For their Chromebook, Google Home Mini and Pixel campaigns, Google Media Lab, the team that manages media strategy for all of Google’s advertising campaigns, were looking to innovate. While TV had been part of previous campaigns, the team wanted to challenge their standard approach and drive more efficiencies. They turned to Display & Video 360, part of Google Marketing Platform, to complement their traditional TV buys and help them test their first linear TV buy programmatically.
Streamlining TV ad buys
The traditional TV buying and selling model involves several manual interactions that take up most of a TV buyer’s day. Activities such as requests for proposals, insertion orders, ad trafficking, managing emails, spreadsheets and phone calls are all time-consuming.
By leaning on technology to automate workflows, Media Lab and their traditional TV agency, PHD Media, managed to significantly reduce complexity. The team was able to use Display & Video 360 to streamline the media planning, buying and execution process from 10 steps to just five.

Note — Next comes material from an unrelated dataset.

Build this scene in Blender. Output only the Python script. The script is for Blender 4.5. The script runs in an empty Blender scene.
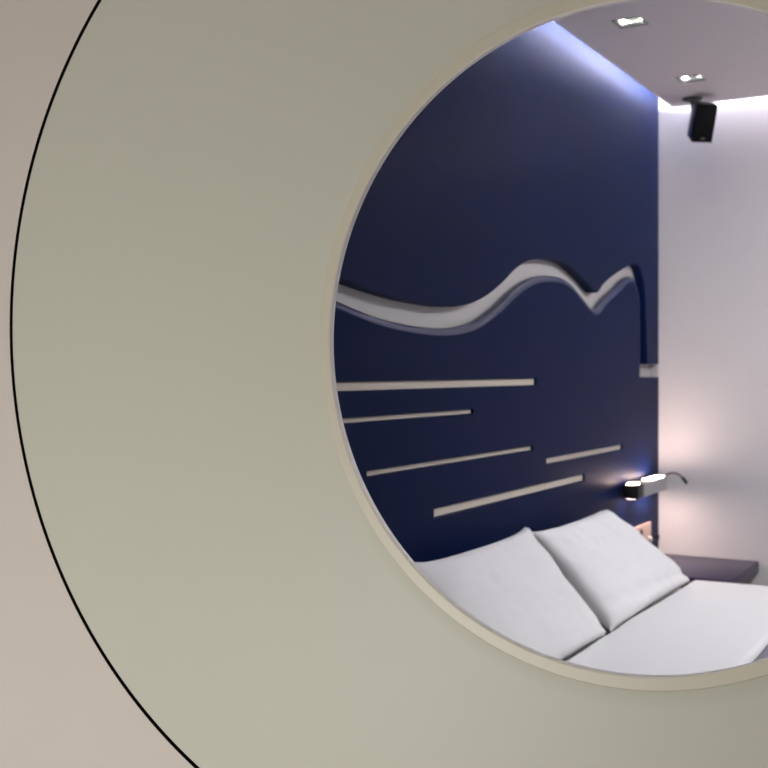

They were able to eliminate network negotiations, complicated trafficking, and post-campaign discussions with research vendors. For example, a campaign launch typically involves multiple teams to negotiate pricing, work with publishers, and verify creative specs. Instead, Media Lab was able to automate this work with Display & Video 360.

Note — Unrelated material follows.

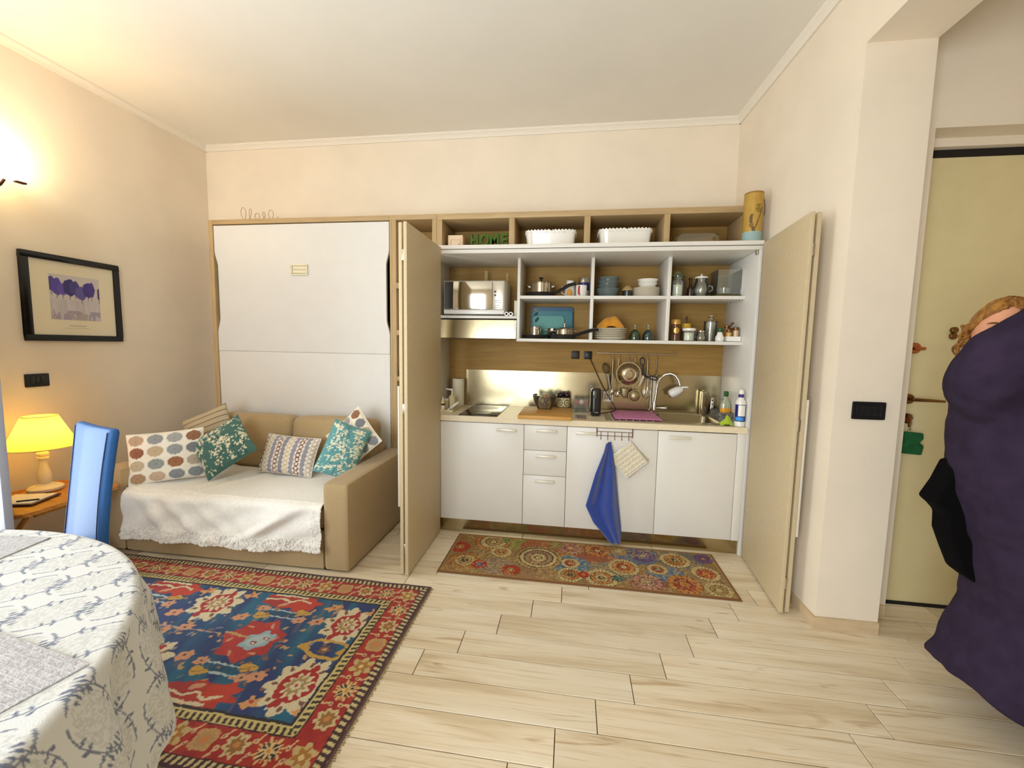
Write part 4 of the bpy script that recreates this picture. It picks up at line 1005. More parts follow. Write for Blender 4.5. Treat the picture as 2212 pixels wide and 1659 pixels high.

Bringing control and precision to traditional TV media buying
With traditional TV media buying, it’s not easy to set the financial terms of your media buys and monitor them over the entire process. Buying linear TV with Display & Video 360 gave Media Lab and PHD more control over their investments and channels. They configured detailed campaign parameters such as budget, flight and local markets. Display & Video 360 also allowed Media Lab to precisely allocate budget and manage reach across program genres, daypart and geography.

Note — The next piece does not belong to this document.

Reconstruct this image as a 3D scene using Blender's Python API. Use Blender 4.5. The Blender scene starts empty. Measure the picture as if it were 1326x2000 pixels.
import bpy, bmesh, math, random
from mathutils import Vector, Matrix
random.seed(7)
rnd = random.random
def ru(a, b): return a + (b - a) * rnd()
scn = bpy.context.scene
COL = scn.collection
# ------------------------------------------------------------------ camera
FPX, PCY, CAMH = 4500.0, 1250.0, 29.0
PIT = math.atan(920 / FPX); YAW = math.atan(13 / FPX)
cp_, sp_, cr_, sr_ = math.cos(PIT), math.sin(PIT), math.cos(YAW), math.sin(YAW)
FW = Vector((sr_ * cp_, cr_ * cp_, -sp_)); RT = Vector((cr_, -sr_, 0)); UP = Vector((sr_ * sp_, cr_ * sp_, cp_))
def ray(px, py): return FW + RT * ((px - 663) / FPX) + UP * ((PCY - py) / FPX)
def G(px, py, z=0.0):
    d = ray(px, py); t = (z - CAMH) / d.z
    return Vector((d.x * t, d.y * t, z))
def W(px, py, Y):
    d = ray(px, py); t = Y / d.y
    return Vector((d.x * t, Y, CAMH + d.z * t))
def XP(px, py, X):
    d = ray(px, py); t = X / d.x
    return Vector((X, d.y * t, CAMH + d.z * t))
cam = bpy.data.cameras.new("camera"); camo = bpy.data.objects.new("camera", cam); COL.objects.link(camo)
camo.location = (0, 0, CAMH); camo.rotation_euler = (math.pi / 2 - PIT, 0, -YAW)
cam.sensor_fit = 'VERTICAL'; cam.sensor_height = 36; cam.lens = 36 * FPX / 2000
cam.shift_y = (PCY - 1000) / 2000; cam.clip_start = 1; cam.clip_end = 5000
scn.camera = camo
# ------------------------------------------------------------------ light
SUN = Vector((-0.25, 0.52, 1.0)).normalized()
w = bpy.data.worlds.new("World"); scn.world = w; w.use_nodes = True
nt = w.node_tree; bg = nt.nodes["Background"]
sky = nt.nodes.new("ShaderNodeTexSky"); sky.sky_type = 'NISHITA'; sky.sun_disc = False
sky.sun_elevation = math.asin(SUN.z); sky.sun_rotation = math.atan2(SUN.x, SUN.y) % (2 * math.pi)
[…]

To hit their target CPM goals while ensuring nationwide reach across key markets, the team used Display and Video 360's automated TV spot bidding from more than a thousand premium broadcast stations available through WideOrbit Programmatic, a local TV inventory source. Buying linear TV on a per-spot bidding model contributed to increased cost efficiency. As a result, CPMs turned out to be lower than what Media Lab would have expected for a comparable linear TV campaign managed in a traditional way.
For the campaign advertising Google Home Mini, the team tested a variation of linear TV by allocating part of the budget to addressable linear TV with Google Fiber, another inventory source available via Display & Video 360. Fiber's ad inventory is fully addressable, which means that marketers can deliver different, more relevant ads to different households watching the same program. For this Home Mini campaign, Media Lab used Custom Affinity powered by Google — moving beyond the classic age, gender, reach, and frequency components of audience planning based on gross rating points (GRPs). Because they were able to ensure they were reaching the right audiences with relevant messages, they were able to get additional reach by extending to programs and daytimes that would not have been part of a typical TV plan for Media Lab.
Measurable insights enabling smarter TV buying decisions
Traditional TV buying offers little flexibility to optimize the campaign based on its progress. Thanks to faster delivery metrics in Display & Video 360, Media Lab and PHD Media were able to optimize and adjust bids throughout the length of the campaign.
Media Lab was also able to get deeper insights after the campaign ended. They chose the Chromebook campaign to assess how programmatic linear performance compared with traditional TV buying. They worked with the Display & Video 360 product team to run a custom brand interest study using Brand Lift. Brand Lift measures the impact of a campaign on creating brand interest by using organic searches on both Google.com and YouTube. They quickly identified that their programmatic TV campaign was significantly more efficient than the national campaign: Each dollar spent on programmatic TV drove 160% more searches than the traditional national campaign.
Not only did the team validate that buying linear TV through Display & Video 360 was driving better online impact, they were also able to uncover valuable insights to inform future campaigns. For instance, Brand Lift enabled Media Lab to see which local market, dayparts, and channels drove higher relative lift on brand-related searches. Knowing that ads aired in Los Angeles drove fourteen times more searches per dollar spent than those in Denver allowed them to adjust creative design, audience segmentation and budget allocation.
The Media Lab team is planning on using these insights to further improve TV media performance while streamlining their buys with programmatic TV.